Quelles sont les premières démarches à entreprendre pour celles et ceux qui sont intéressés en tant que propriétaire ou locataire ?
Un propriétaire intéressé peut se rendre sur notre site et prendre directement rendez-vous avec nous depuis la page d’accueil. Un conseiller de Gestia solidaire le rappellera, durant 10 à 15 minutes. Un audit complet sera ensuite réalisé sur son logement et ses possibilités. Cinq à dix jours plus tard, nous sommes normalement en mesure de prendre son bien en gestion. Le but, c’est que les démarches soit simples, pour lever le frein des démarches administratives, et que le propriétaire sache clairement à combien son bien va être loué, quel impact cela aura sur sa fiscalité.
Pour les locataires, Gestia Solidaire offre un service d’accompagnement à celles et ceux qui cherchent un logement à Paris et à Lyon, où nous sommes présents pour l’instant, et s’ils sont étudiants sans garant, actifs sans CDI, ou famille monoparentale gagnant moins de 1500 euros nets. Il faut alors remplir une fiche locataire en ligne, puis nous établissons un dossier permettant de bénéficier d’un dispositif d’aides. Nous les contactons dès que nous avons un logement correspondant à leur demande ou ils peuvent nous faire signe dès que l’une de nos offres leur convient.

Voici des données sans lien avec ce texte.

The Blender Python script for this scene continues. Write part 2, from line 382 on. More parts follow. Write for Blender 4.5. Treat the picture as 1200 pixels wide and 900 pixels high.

Nos honoraires ne sont que de 280€, bien moins qu’une agence classique et le loyer sera aussi plus modéré.
Quels sont les projets de développement ?
On prépare une levée de fonds pour se développer ailleurs sur le territoire national, à Lille, Bordeaux et Marseille, ainsi qu’en Martinique et Guadeloupe, où il y a aussi de vraies difficultés d’accès au logement. C’est une levée de fonds grand public : tout le monde peut investir pour obtenir des parts, avec un retour sur investissement trimestriel et un retour d’ici à cinq ans de la somme investie. On travaille aussi sur un premier programme de construction de logements neufs, pour permettre à des personnes qui ont un peu d’argent à placer, mais pas forcément de bien, de contribuer à cette logique de logement solidaire.